PROBLEM REQUIREMENTS – Retype the material word for word.

INFORMATION SUPPLIED –

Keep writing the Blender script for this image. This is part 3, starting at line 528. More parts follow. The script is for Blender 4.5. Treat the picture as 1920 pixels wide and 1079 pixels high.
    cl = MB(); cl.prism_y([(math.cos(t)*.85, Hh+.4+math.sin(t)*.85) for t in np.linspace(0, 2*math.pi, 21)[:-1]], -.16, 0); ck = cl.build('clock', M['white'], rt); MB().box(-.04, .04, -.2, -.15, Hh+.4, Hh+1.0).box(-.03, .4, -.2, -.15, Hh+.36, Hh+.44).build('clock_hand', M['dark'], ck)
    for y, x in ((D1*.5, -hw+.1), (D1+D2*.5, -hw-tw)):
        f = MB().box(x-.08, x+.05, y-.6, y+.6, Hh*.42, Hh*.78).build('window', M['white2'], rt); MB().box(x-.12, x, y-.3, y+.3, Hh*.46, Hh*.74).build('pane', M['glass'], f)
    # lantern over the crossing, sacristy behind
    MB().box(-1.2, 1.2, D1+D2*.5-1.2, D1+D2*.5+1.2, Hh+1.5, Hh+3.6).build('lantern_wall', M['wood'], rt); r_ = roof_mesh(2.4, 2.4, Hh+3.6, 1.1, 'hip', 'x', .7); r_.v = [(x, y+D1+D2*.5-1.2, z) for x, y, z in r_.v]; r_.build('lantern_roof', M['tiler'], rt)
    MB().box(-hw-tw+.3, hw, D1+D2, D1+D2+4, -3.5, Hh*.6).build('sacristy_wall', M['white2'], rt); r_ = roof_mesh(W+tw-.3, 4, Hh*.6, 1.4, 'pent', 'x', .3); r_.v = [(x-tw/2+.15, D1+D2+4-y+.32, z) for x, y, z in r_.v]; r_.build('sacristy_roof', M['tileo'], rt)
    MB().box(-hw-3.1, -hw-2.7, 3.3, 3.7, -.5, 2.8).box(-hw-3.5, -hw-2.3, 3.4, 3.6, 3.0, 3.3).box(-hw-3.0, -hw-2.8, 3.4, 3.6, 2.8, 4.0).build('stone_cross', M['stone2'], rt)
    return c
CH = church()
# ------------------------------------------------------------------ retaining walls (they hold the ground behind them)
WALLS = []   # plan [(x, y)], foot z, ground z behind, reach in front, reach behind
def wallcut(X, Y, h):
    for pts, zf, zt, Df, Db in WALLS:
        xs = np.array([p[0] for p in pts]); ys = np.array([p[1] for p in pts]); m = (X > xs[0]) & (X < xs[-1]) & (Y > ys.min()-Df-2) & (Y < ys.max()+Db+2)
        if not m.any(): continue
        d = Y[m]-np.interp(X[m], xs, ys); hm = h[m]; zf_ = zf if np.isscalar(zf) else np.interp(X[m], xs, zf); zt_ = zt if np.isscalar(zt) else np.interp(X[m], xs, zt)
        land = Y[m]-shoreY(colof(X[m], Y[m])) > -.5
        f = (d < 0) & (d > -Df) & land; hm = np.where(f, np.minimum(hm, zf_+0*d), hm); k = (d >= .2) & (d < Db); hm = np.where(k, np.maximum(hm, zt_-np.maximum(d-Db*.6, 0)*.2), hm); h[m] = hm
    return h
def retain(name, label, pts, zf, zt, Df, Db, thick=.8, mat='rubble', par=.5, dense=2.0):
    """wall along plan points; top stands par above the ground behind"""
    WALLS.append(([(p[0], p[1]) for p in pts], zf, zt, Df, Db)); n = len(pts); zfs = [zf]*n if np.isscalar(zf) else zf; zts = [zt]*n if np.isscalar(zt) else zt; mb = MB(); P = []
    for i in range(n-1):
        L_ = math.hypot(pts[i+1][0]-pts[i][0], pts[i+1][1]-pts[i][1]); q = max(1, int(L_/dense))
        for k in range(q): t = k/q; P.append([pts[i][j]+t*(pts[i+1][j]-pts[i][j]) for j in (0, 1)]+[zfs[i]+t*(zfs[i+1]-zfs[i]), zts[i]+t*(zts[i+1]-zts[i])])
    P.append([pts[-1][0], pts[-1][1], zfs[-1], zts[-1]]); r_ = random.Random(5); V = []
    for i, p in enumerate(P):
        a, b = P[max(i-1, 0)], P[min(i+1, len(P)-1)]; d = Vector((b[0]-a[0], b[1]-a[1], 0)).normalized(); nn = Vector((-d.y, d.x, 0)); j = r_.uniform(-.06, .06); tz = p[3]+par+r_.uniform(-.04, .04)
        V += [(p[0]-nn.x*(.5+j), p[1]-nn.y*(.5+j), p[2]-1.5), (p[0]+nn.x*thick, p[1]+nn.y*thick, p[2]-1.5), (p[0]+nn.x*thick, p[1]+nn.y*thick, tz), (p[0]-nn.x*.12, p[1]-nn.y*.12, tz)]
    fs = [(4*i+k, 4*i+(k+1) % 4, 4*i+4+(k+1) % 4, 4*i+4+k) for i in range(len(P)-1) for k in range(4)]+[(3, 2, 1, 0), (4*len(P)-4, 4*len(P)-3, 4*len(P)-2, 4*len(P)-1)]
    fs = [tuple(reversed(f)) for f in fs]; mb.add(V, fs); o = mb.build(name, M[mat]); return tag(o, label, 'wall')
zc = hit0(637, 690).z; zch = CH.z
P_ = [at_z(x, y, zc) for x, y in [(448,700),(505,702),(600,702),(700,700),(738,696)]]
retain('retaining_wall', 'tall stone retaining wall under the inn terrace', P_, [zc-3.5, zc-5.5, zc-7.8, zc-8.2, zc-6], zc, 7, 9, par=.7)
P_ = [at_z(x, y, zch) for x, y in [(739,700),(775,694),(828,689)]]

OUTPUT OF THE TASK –
Keep writing the Blender script for this image. This is part 3, starting at line 528. More parts follow. The script is for Blender 4.5. Treat the picture as 1920 pixels wide and 1079 pixels high.
    cl = MB(); cl.prism_y([(math.cos(t)*.85, Hh+.4+math.sin(t)*.85) for t in np.linspace(0, 2*math.pi, 21)[:-1]], -.16, 0); ck = cl.build('clock', M['white'], rt); MB().box(-.04, .04, -.2, -.15, Hh+.4, Hh+1.0).box(-.03, .4, -.2, -.15, Hh+.36, Hh+.44).build('clock_hand', M['dark'], ck)
    for y, x in ((D1*.5, -hw+.1), (D1+D2*.5, -hw-tw)):
        f = MB().box(x-.08, x+.05, y-.6, y+.6, Hh*.42, Hh*.78).build('window', M['white2'], rt); MB().box(x-.12, x, y-.3, y+.3, Hh*.46, Hh*.74).build('pane', M['glass'], f)
    # lantern over the crossing, sacristy behind
    MB().box(-1.2, 1.2, D1+D2*.5-1.2, D1+D2*.5+1.2, Hh+1.5, Hh+3.6).build('lantern_wall', M['wood'], rt); r_ = roof_mesh(2.4, 2.4, Hh+3.6, 1.1, 'hip', 'x', .7); r_.v = [(x, y+D1+D2*.5-1.2, z) for x, y, z in r_.v]; r_.build('lantern_roof', M['tiler'], rt)
    MB().box(-hw-tw+.3, hw, D1+D2, D1+D2+4, -3.5, Hh*.6).build('sacristy_wall', M['white2'], rt); r_ = roof_mesh(W+tw-.3, 4, Hh*.6, 1.4, 'pent', 'x', .3); r_.v = [(x-tw/2+.15, D1+D2+4-y+.32, z) for x, y, z in r_.v]; r_.build('sacristy_roof', M['tileo'], rt)
    MB().box(-hw-3.1, -hw-2.7, 3.3, 3.7, -.5, 2.8).box(-hw-3.5, -hw-2.3, 3.4, 3.6, 3.0, 3.3).box(-hw-3.0, -hw-2.8, 3.4, 3.6, 2.8, 4.0).build('stone_cross', M['stone2'], rt)
    return c
CH = church()
# ------------------------------------------------------------------ retaining walls (they hold the ground behind them)
WALLS = []   # plan [(x, y)], foot z, ground z behind, reach in front, reach behind
def wallcut(X, Y, h):
    for pts, zf, zt, Df, Db in WALLS:
        xs = np.array([p[0] for p in pts]); ys = np.array([p[1] for p in pts]); m = (X > xs[0]) & (X < xs[-1]) & (Y > ys.min()-Df-2) & (Y < ys.max()+Db+2)
        if not m.any(): continue
        d = Y[m]-np.interp(X[m], xs, ys); hm = h[m]; zf_ = zf if np.isscalar(zf) else np.interp(X[m], xs, zf); zt_ = zt if np.isscalar(zt) else np.interp(X[m], xs, zt)
        land = Y[m]-shoreY(colof(X[m], Y[m])) > -.5
        f = (d < 0) & (d > -Df) & land; hm = np.where(f, np.minimum(hm, zf_+0*d), hm); k = (d >= .2) & (d < Db); hm = np.where(k, np.maximum(hm, zt_-np.maximum(d-Db*.6, 0)*.2), hm); h[m] = hm
    return h
def retain(name, label, pts, zf, zt, Df, Db, thick=.8, mat='rubble', par=.5, dense=2.0):
    """wall along plan points; top stands par above the ground behind"""
    WALLS.append(([(p[0], p[1]) for p in pts], zf, zt, Df, Db)); n = len(pts); zfs = [zf]*n if np.isscalar(zf) else zf; zts = [zt]*n if np.isscalar(zt) else zt; mb = MB(); P = []
    for i in range(n-1):
        L_ = math.hypot(pts[i+1][0]-pts[i][0], pts[i+1][1]-pts[i][1]); q = max(1, int(L_/dense))
        for k in range(q): t = k/q; P.append([pts[i][j]+t*(pts[i+1][j]-pts[i][j]) for j in (0, 1)]+[zfs[i]+t*(zfs[i+1]-zfs[i]), zts[i]+t*(zts[i+1]-zts[i])])
    P.append([pts[-1][0], pts[-1][1], zfs[-1], zts[-1]]); r_ = random.Random(5); V = []
    for i, p in enumerate(P):
        a, b = P[max(i-1, 0)], P[min(i+1, len(P)-1)]; d = Vector((b[0]-a[0], b[1]-a[1], 0)).normalized(); nn = Vector((-d.y, d.x, 0)); j = r_.uniform(-.06, .06); tz = p[3]+par+r_.uniform(-.04, .04)
        V += [(p[0]-nn.x*(.5+j), p[1]-nn.y*(.5+j), p[2]-1.5), (p[0]+nn.x*thick, p[1]+nn.y*thick, p[2]-1.5), (p[0]+nn.x*thick, p[1]+nn.y*thick, tz), (p[0]-nn.x*.12, p[1]-nn.y*.12, tz)]
    fs = [(4*i+k, 4*i+(k+1) % 4, 4*i+4+(k+1) % 4, 4*i+4+k) for i in range(len(P)-1) for k in range(4)]+[(3, 2, 1, 0), (4*len(P)-4, 4*len(P)-3, 4*len(P)-2, 4*len(P)-1)]
    fs = [tuple(reversed(f)) for f in fs]; mb.add(V, fs); o = mb.build(name, M[mat]); return tag(o, label, 'wall')
zc = hit0(637, 690).z; zch = CH.z
P_ = [at_z(x, y, zc) for x, y in [(448,700),(505,702),(600,702),(700,700),(738,696)]]
retain('retaining_wall', 'tall stone retaining wall under the inn terrace', P_, [zc-3.5, zc-5.5, zc-7.8, zc-8.2, zc-6], zc, 7, 9, par=.7)
P_ = [at_z(x, y, zch) for x, y in [(739,700),(775,694),(828,689)]]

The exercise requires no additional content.